Notre Dame Urban Education Center

At the beginning of June, I gave some Spanish classes at Notre Dame Urban Education Center. What a learning curve to work with the little children! There were children from kindergarten age to junior high. With the expert help of Sr. Mary Ellen Strunk and her materials, we played “Bop,” and “Swat,” and card games. We drew and we sang as the children became familiar with Spanish vocabulary ranging from numbers to clothes to family members.

Pilot Trip

I also took a pilot trip in June to the Dominican Republic with the Catholic Missions group. I was investigating to see if this would be a good match as a service trip for Notre Dame Academy (NDA), where I teach Spanish. The best way to get a feel for the work, of course, is to do it yourself. I worked with a youth group leader and eleven young women from Minnesota to plaster the walls of a new agricultural center and dig a ditch for a vegetable garden fence in Santo Domingo.

San Pedro Macorís

We then traveled to San Pedro Macorís, located about an hour outside of Santo Domingo, to assist at an orphanage. The physical construction of the orphanage struck me as very similar to the SND mission in Buseesa, Uganda. There is a visitors’ center where we stayed with three Italian girls, the school is next door, and down the road is where the children live.

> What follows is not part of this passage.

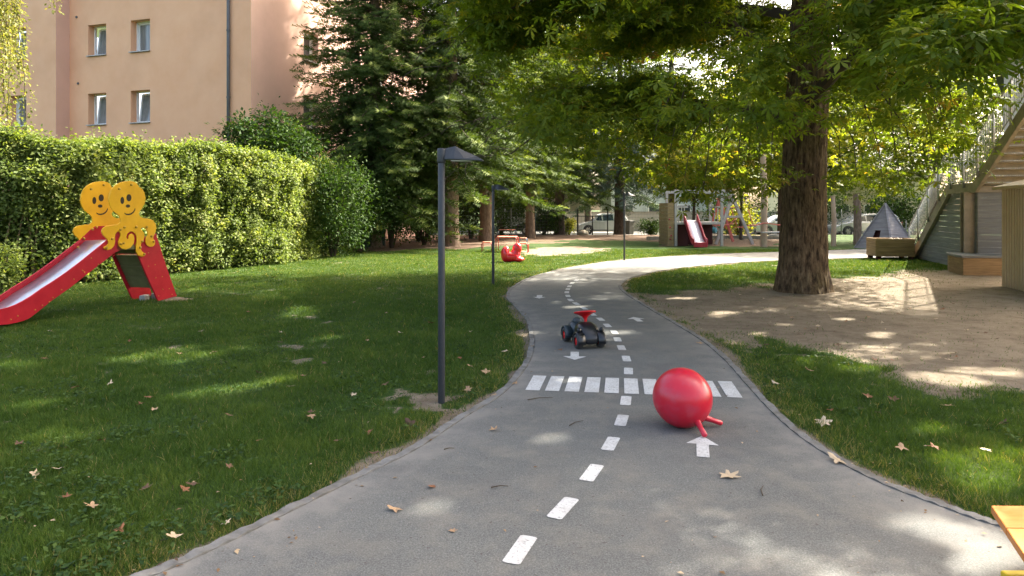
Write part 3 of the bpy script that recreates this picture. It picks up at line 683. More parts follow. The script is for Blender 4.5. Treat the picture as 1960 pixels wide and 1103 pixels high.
    scatter('crown', M['chestnut'], LEAF5, pos, rdir(N), rdir(N) * .5 + (0, 0, 1), .22 + .12 * rng.random(N), t)
chestnut()

def conifer(name, label, x, y, ht, rmax, zlow, rtr, mkey='conifer', nb=150, seed=1, bark='sprucebark', seglen=.27, droop=.35, group='conifers along the back of the playground'):
    z0 = float(gz(x, y)); t = thing(name, label, 'tree', (x, y, z0), group=group); rs = np.random.default_rng(seed)
    pts = [(0, 0, -.1), (0, 0, .6), (.02, 0, ht * .3), (.05, .02, ht * .7), (0, 0, ht)]
    trunk_mesh('trunk', M[bark], pts, [rtr * 1.08, rtr, rtr * .8, rtr * .4, .03], t, 32, 60, .05, rtr * .22, seed)
    bm_ = MB(); S = []; Dd = []; Nn = []; Sc = []; Rn = []
    for i in range(nb):
        f = (i / nb) ** .85; z = zlow + (ht - zlow - .3) * f; az = i * 2.399 + rs.uniform(-.3, .3)
        if z > 7 and rs.random() < .15: continue
        L = rmax * (1 - f) ** .75 * rs.uniform(.72, 1.12) + .35; n = max(4, int(L / seglen)); p = np.array([0, 0, z + .0]); c, s = math.cos(az), math.sin(az); bp = [p]
        r01 = rs.random()
        for k in range(n):
            q = (k + 1) / n; dz = -droop * (1.1 - q * .9) - (.25 if z < ht * .4 else .0) + .3 * max(0, q - .6)
            dv = np.array([c, s, dz]); dv /= np.linalg.norm(dv); p = p + dv * L / n; bp.append(p)
            if q < .18: continue
            for sd in (-1, 1):
                aa = az + sd * R(rs.uniform(38, 70)); dd = np.array([math.cos(aa), math.sin(aa), -.22 + rs.uniform(-.15, .1)])
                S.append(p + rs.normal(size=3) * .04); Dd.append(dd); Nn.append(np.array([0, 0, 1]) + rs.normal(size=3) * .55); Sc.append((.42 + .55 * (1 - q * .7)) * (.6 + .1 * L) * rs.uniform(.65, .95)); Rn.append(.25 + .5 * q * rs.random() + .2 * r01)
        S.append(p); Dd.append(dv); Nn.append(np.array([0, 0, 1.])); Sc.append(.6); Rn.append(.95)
        bm_.tube([tuple(v) for v in bp], [max(.01, .045 * (1 - .8 * k / n)) for k in range(n + 1)], 4, cap=False)
    bm_.build('limbs', M['twig'], t)
    # three layers of sprays for depth
    S = np.array(S); Dd = np.array(Dd); Nn = np.array(Nn); Sc = np.array(Sc); Rn = np.array(Rn)
    S2 = np.concatenate([S, S + (0, 0, -.14) + rs.normal(size=S.shape) * .14]); D2 = np.concatenate([Dd, Dd + rs.normal(size=S.shape) * .35])
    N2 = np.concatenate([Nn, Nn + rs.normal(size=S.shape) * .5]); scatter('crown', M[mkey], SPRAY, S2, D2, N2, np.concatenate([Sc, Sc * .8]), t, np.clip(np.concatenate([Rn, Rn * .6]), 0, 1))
    return t
conifer('fir_tree', 'fir with a pale sunlit trunk behind the tall grey lamp post', -2.62, 29.3, 19, 4.2, 3.7, .34, nb=300, seed=1)
conifer('fir_tree', 'dense dark fir against the pink house wall, its branches reaching the shrubs', -5.7, 28.2, 18, 3.7, 2.0, .3, nb=420, seed=2)
conifer('fir_tree', 'fir with a reddish trunk behind the small red stools', -1.25, 33.5, 20, 4.2, 4.4, .34, nb=240, seed=3)
conifer('fir_tree', 'slim fir trunk standing behind the red table', 1.0, 37.5, 18, 3.6, 3.6, .25, nb=150, seed=4)
conifer('fir_tree', 'fir at the fence whose trunk stands between the dark car and the silver hatchback', 3.0, 43.0, 18, 4.0, 3.4, .32, nb=150, seed=5, bark='darkbark')
conifer('fir_tree', 'fir whose trunk hides the rear of the silver hatchback', 7.0, 44.5, 17, 4.2, 3.2, .34, 'blueconifer', nb=150, seed=6, bark='darkbark')
conifer('fir_tree', 'dark trunked fir standing directly left of the wooden play tower', 10.0, 43, 17, 2.8, 4.6, .32, nb=120, seed=7, bark='darkbark')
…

In the morning, we prayed and performed our manual labor, but the afternoon was reserved to play with the children. About 50% of the children have lost a parent, some have lost both, and the others have family situations that warrant their being out of the home. We tried to give them love and enjoyment during our time there. We ate rice and beans with them at the noonday meal. We played games with them.

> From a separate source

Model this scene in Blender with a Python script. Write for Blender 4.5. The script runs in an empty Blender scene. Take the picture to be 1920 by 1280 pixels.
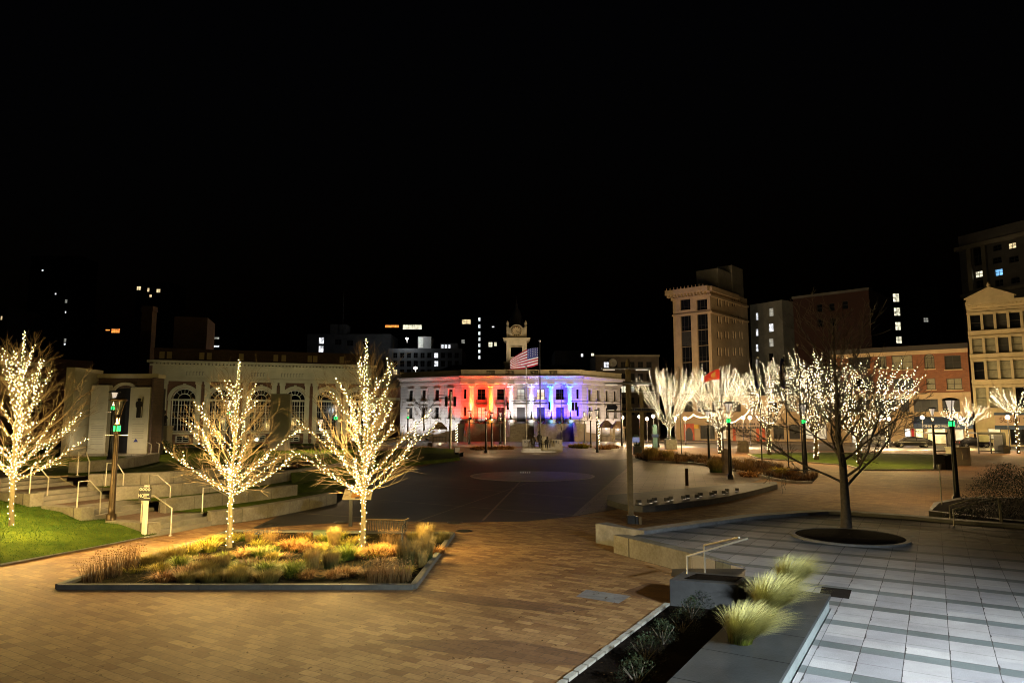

It was a definite advantage to speak some Spanish to communicate with the children, but the volunteers were able to show their love when words escaped them. Every evening we had a reflection time led by the Catholic Mission-trained university students. We reflected on the simplicity of the living there and recounted each evening the high point and the low point of our day.

Fostoria, Ohio

A similar experience was my trip in July to the migrant camps in Fostoria, OH. Sister Rose Moser, SND, and I traveled with Sarah Zimmer and Aalyah Bowman, Spanish students from NDA, to participate in a vacation Bible school project. This was developed by our Toledo SNDs, Sisters Teresita Richards, Liz Garcia, and Mary Jo Toll, along with an amazing group of volunteers from St. Wendelin Parish.

We camped out in two rooms at St. Wendelin High School. Because the weather was so stormy, we got flooded twice, but luckily not in the quarters where we had our air mattresses! Each morning, Sr. Liz and Mary Kay Coughenour provided us with lesson plans according to the theme of the day, the Rosary, Noah, Jonah, etc. Sarah, Aalyah, and three NDA Toledo students then discussed how they would teach the lesson and decide their roles. We prepared a snack each day in line with the theme and a song with gestures. In the afternoon, we went to the camp and on the way home, we usually stopped at a parishioner’s home to eat supper. We ended the day in prayer, notably with a candle in a jar with colored stones that we added each day to represent the blessings we had received.

My summer was further blessed by being a small part of a Guatemalan women’s prayer group and a Hispanic youth retreat. So, my refrain is the same. “Yes, I enjoy it,” but now Spanish is a great way to serve God’s people and proclaim God’s provident love.